In the Imperialist Competitive Algorithm, the normalization formula is given as C(n)=c(n)-max(c(i)) where C(n) is the normalized cost for nth imperialist, c(n) is the cost for nth imperialist. According to this formula, we start with N imperialists and one of them has the maximum cost value. This means that one of the imperialist has a normalized cost of 0.

The normalized costs are used for the calculation of the probability of the number of the colonies that would be assigned to the imperialist. The formula is p(n)=C(n)/sum(C(i)) This makes that the imperialist with the maximum cost have 0 colonies at all; making the imperialist being eliminated at the first iteration.

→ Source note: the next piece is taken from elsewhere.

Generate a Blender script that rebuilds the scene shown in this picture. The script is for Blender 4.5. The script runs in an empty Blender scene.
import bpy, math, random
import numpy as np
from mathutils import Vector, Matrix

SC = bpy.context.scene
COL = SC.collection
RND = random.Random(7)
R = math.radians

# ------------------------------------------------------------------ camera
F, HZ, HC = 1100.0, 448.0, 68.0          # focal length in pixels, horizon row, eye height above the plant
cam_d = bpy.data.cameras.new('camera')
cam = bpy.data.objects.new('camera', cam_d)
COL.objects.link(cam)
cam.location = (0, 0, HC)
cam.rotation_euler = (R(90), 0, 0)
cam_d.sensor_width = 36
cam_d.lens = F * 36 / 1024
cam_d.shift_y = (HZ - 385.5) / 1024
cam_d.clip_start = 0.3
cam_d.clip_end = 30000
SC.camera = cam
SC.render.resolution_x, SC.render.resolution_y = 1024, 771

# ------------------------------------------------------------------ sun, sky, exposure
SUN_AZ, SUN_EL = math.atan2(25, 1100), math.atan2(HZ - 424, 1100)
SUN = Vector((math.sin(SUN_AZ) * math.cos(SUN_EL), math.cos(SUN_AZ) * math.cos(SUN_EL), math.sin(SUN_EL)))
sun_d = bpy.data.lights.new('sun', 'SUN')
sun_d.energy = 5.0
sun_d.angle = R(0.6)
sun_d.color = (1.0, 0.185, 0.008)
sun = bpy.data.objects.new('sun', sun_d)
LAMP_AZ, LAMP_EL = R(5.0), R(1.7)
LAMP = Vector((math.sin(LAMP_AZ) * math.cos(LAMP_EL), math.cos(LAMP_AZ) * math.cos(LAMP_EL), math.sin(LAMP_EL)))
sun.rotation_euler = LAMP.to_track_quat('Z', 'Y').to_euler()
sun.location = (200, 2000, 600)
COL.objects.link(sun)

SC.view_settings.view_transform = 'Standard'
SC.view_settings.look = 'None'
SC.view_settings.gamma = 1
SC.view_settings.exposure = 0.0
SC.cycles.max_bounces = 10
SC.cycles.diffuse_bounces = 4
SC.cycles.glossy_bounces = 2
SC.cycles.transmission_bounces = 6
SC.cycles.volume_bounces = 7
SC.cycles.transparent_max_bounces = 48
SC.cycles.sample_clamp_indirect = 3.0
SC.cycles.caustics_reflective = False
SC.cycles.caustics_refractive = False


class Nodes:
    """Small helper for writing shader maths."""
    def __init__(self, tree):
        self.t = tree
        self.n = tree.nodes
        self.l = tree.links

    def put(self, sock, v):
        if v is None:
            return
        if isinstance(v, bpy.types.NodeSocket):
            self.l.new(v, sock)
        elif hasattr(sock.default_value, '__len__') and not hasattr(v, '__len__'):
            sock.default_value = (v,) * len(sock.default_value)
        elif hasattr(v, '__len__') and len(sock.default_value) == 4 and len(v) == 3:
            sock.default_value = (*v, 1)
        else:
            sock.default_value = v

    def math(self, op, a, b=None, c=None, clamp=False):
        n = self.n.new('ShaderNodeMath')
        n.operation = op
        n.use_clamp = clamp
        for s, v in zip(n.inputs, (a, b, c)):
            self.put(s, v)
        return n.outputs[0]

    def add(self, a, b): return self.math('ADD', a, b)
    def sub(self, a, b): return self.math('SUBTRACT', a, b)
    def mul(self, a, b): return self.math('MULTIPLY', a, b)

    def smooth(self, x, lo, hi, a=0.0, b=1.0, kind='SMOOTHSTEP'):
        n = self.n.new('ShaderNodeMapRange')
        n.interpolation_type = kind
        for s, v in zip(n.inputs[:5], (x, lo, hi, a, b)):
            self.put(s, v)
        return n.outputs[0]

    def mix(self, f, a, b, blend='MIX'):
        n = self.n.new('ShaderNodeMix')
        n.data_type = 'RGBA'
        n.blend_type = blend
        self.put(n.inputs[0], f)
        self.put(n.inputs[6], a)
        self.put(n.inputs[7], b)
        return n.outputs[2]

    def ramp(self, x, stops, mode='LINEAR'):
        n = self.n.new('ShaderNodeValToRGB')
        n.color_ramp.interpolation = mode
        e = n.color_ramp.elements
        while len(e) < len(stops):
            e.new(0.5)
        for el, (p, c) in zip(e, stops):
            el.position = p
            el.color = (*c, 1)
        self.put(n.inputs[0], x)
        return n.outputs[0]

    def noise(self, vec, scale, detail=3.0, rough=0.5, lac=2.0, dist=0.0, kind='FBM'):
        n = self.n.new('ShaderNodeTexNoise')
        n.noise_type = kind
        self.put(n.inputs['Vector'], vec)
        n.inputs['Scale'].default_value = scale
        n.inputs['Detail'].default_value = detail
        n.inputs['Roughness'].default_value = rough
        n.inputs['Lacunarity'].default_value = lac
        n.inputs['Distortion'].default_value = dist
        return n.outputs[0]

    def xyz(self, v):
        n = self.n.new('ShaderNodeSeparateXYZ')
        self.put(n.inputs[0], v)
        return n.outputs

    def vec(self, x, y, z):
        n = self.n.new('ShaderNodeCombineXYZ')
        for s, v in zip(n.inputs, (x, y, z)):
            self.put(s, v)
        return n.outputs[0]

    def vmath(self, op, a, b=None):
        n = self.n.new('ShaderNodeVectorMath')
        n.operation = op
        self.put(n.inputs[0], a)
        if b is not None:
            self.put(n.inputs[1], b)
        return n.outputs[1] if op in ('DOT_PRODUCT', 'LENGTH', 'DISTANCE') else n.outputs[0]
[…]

Likely, this logic is applied at each iteration according to Atashpaz-Gargari and Lucas* (2007). Hence, at each iteration a normalized cost is calculated and probabilities are recalculated. Using this formula means that each step we need to eliminate at least an imperialist (definitely one at this stage, others maybe at the imperialistic competition stage). As a result, according to these formulae, the algorithm should stop at an iteration value that is less than the number of imperialist. This means if we have 4 imperialists at the beginning of iterations, we may have 2-3 iterations. I know the algorithm can last longer. Where am I misinterpreting the algorithm? How many imperalists are accustomary?

*Atashpaz-Gargari, E. Lucas, C. (2007) Imperialist Competitive Algorithm: An Algorithm for Optimization Inspired by Imperialistic Competition, IEEE Congress on Evolutionary Computation.